Cynics may ask how a woman can coach football when they’ve never played. To them I say that some of the best male coaches never played the game either. It needs to be less about gender and more about qualifications and ability to perform the job.
At the inaugural 2016 Women’s Summit, NFL commissioner Roger Goodell announced expansion of the Rooney Rule, requiring at least one female be interviewed for vacancies inside the NFL headquarters.
Ex-Bills coach Rex Ryan then made Katherine Smith the NFL’s first female on an NFL coaching staff. Smith was fired from the position following Ryan’s dismissal at the end of the 2016 season.
The Rooney Rule
The Rooney Rule, named after former Steelers owner Dan Rooney, is an NFL policy requiring league teams to interview ethnic-minority candidates for head coaching and senior football operation jobs.
It was established in 2003, and variations of the rule are in place in other industries. Thirteen years after it was put in place the league added the requirement to interview female candidates, but only for jobs at the NFL office.
Its main goal is to make sure the league always has a list of minority head coaches around the NFL. Unfortunately, the rule only requires teams to offer interviews to minority candidates, skirting the actual hiring. Critics claim NFL teams check their boxes by bringing in minority candidates for ‘token interviews’ with no intention of hiring them.
The Boys Club
The league claims it wants to hire women into football-involved jobs. That may be due to the Rooney Rule, but it could also be linked to fan and viewer statistics.
Then there’s Ray Rice. The league’s reputation took a serious hit when it gave a slap on the wrist to former Baltimore Ravens running back Ray Rice. In 2014, Rice hit his fiancée in the face hard enough to knock her out and was videotaped dragging her unconscious body out of an elevator. Bad press is bad press.

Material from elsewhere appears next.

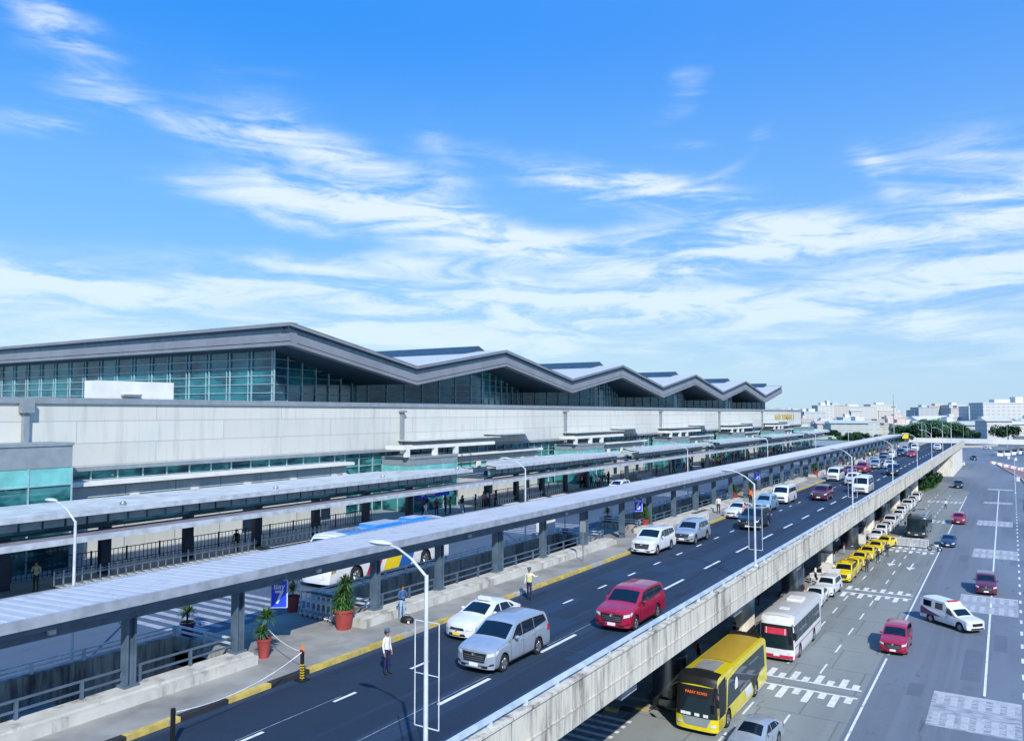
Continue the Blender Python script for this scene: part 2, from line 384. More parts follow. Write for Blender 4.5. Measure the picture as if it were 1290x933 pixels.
w.cycles.sampling_method = 'MANUAL'; w.cycles.sample_map_resolution = 256
bg = N(n, 'ShaderNodeBackground'); bg.inputs[1].default_value = .106
n.links.new(skyc, bg.inputs[0]); wo = N(n, 'ShaderNodeOutputWorld'); n.links.new(bg.outputs[0], wo.inputs[0])
sl = bpy.data.lights.new('sun', 'SUN'); sl.energy = 4.8; sl.angle = radians(.6); sl.color = (1, .955, .88)
so = bpy.data.objects.new('sun', sl); COL.objects.link(so)
so.rotation_euler = Vector((SDX*cos(SUN_EL), SDY*cos(SUN_EL), sin(SUN_EL))).to_track_quat('Z', 'Y').to_euler()
S.view_settings.view_transform = 'Standard'; S.view_settings.look = 'None'; S.view_settings.exposure = 0
S.cycles.max_bounces = 6; S.cycles.diffuse_bounces = 3; S.cycles.glossy_bounces = 3

M['seam'] = pm('joint_seal', (.03, .04, .05), .7)
M['patch'] = asphalt('asphalt_patch', (.017, .042, .08), tracks=False)
# ================================================================== SETTING
DZ = 7.5
Y0, Y1 = 3.0, 300.0
PK = [51.4+37.5*k for k in range(6)]
# ground
struct(MB().quad((-5000, -300, -.02), (5000, -300, -.02), (5000, 7000, -.02), (-5000, 7000, -.02)).build('ground', M['far_ground']))
struct(MB().quad((-8.55, -5, .004), (4.4, -5, .004), (4.4, 470, .004), (-8.55, 470, .004)).quad((4.4, -5, .004), (60, -5, .004), (60, 470, .004), (4.4, 470, .004))
       .quad((-8.55, 205, .004), (-8.55, 470, .004), (-60, 470, .004), (-15, 232, .004)).build('lower_road', M['lower']))
struct(MB().quad((-60, -5, .0), (-8.5, -5, .0), (-8.5, 232, .0), (-60, 232, .0)).build('concrete_apron', M['apron']))
isl = MB()
isl.box(-24, -17.4, 47, 205, 0, .16); isl.box(-24, -17.6, 48.5, 52, 0, .17)
isl.build('lower_pavement', M['sidewalk'])['kind'] = 'structure'
kb = MB()
for i in range(40):
    y = 47+i*4; kb.box(-17.4, -17.15, y, y+2, 0, .165, 0); kb.box(-17.4, -17.15, y+2, y+4, 0, .165, 1)
for i in range(7):
    kb.box(-18.3-i*.75, -17.55-i*.75, 46.6-i*.55, 46.9-i*.55, 0, .165, i % 2)
kb.build('painted_kerb', [M['ywpaint'], M['bkpaint']])['kind'] = 'structure'
# markings on the ground
mk = MB(); z = .010
def seg(mk, x0, x1, y0, y1, zz, m=0): mk.quad((x0, y0, zz), (x1, y0, zz), (x1, y1, zz), (x0, y1, zz), m)
for a, b, xa, xb in ((10, 64.5, -8.15, -8.25), (65.5, 195, -8.25, -8.65)):
    mk.quad((xa-.07, a, z), (xa+.07, a, z), (xb+.07, b, z), (xb-.07, b, z))
mk.quad((-2.05, 59.3, z), (-1.9, 59.3, z), (-2.95, 214, z), (-3.1, 214, z))
for i in range(34):
    y = 8+i*5.6
    if any(q-2.5 < y < w_ for q, w_ in ((52.2, 58.0), (83.6, 89.0), (113.2, 118), (146, 150), (178.5, 182.5))): continue
    seg(mk, -11.75, -11.62, y, y+2.4, z)
    seg(mk, -14.15, -14.02, y+1, y+3.4, z) if not (i > 10 and y < 60) else None
for i in range(60):
    y = 60+i*4.2; seg(mk, .08, .26, y, y+1.3, z)
def comb(yb, yt, x0, x1):
    d = yt-yb
    mk.quad((x0, yb+d*.38, z), (x1, yb+d*.38, z), (x1, yb+d*.42, z), (x0, yb+d*.42, z)); mk.quad((x0, yb+d*.66, z), (x1, yb+d*.66, z), (x1, yb+d*.70, z), (x0, yb+d*.70, z))
    k = 0; x = x0+.1
    while x < x1-.25:
        lo = yb if k % 2 == 0 else yb+d*.2
        hi = yt if k % 2 == 0 else yb+d*.86
        seg(mk, x, x+.42, lo, yb+d*.38, z); seg(mk, x, x+.42, yb+d*.70, hi, z); x += .78; k += 1
for yb, yt in ((52.2, 58.0), (83.6, 89.0), (113.2, 118), (146, 150), (178.5, 182.5)): comb(yb, yt, -14.9, -8.7)
for i in range(9): seg(mk, -24.5+i*.02, -19.2, 36.5+i*.85, 36.85+i*.85, z)
# turn arrows near the crossing
for ax, ay in ((-12.6, 104.5), (-10.4, 103)):
    seg(mk, ax-.08, ax+.08, ay, ay+3, z); mk.add([(ax-.5, ay, z), (ax+.5, ay, z), (ax, ay-1.8, z)], [(0, 1, 2)])
struct(mk.build('road_markings', M['paint']))
fp = MB(); f2 = MB()
for yb, yt, w_ in ((52.3, 58.8, 4.75), (83.2, 90.9, 4.75), (114.6, 121.8, 4.9), (146.9, 153.5, 4.9), (182.2, 185.6, 4.9), (213.5, 217, 5.0)):
    x0 = -4.75 if yb < 120 else -5.3
    seg(fp, x0, x0+w_, yb, yt, .0085); d = yt-yb; x = x0+.25
    seg(f2, x0, x0+w_, yt-d*.08, yt, .0125)
    while x < x0+w_-.3:
        seg(f2, x, x+.4, yb+.2, yb+d*.38, .0125); seg(f2, x, x+.4, yb+d*.62, yt-d*.09, .0125); x += .75
struct(fp.build('faded_crossing_paint', M['faded'])); struct(f2.build('crossing_stripes', pm('old_paint', (.46, .48, .50), .7, dirt=((.3, .33, .37), 1.5))))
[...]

Rice was arrested as a result and sent to a domestic violence diversion program. The NFL suspended him for two games.
The Fab Four of Football
The NFL Film A Lifetime of Sundays, is a documentary that shines a light on four iconic women team owners who play an integral part in the NFL.
In the film, Virginia McCaskey (Chicago Bears), Martha Ford (Detroit Lions), Patricia Rooney (Pittsburgh Steelers), and Norma Hunt (Kansas City Chiefs) appear in a rock-star panel moderated by Jane Goodell.
Women are changing the face of football but when any woman breaks a barrier, I am reminded of Sally Ride, the first female astronaut. When asked how it felt to be making history as the first woman in space she responded, “History will be made when no one notices the gender.”
But when you are the first woman in an industry led by men, a man has to open the door.